I'm a little hurt that my offer was -- not quite spurned, that's not quite the word, but close enough for government work, I guess; I'm pretty disappointed that it looks like nothing is going to come of my attempt to be social and generous, that all the courage it took for me to send that initial e-mail went into a vacuum (I know, I'm hardly entitled to anything just because it was something that was hard for me to do, but I wish I had gotten something out of it); and I suspect that some part of me is reeling with the fresh realisation of how lonely I am. There is no one in my life to whom I can talk freely, face-to-face.
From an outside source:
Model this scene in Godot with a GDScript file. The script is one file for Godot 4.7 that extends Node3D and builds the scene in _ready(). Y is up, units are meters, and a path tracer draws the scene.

There's no one here who knows all the parts of me, and likes me anyway, and it's okay if I don't think about it much. I can handle it, I can fracture myself up and show off multiple facets at once, I can do that. But god, having it thrown in my face, that I am just as lonely as I was in middle school, is tearing me up in ways I didn't expect it to. It doesn't catch me often anymore, but when it does, I can't breathe with it -- I thought I was done with this shit. I thought I had learned how to have friends, how to be a friend, and it took me years to learn it, I fucked up plenty along the way, but I thought I'd figured it out.
And then I went to England, and as much as I'm glad I went, I'm glad I did it, I wouldn't give up Dorian or [info]berne for anything, I would -- if I could erase those six, eight, howevermany, months of isolation and repression and tension, I would, because I went from there to Columbia, and oh god, I just lost control. I forgot that I wasn't who Godawful had forced me to be, I forgot that I was more than that, and it took me two fucking years to remember, and I don't think I remember what it feels like anymore not to be alone.
I'm groping my way back toward it now, I know I am, I'm trying so hard, but god, how hard can it be to have one fucking friend within a twenty-five mile radius of me? People do it every day, why is it so fucking hard for me, why can I not master the basics of it?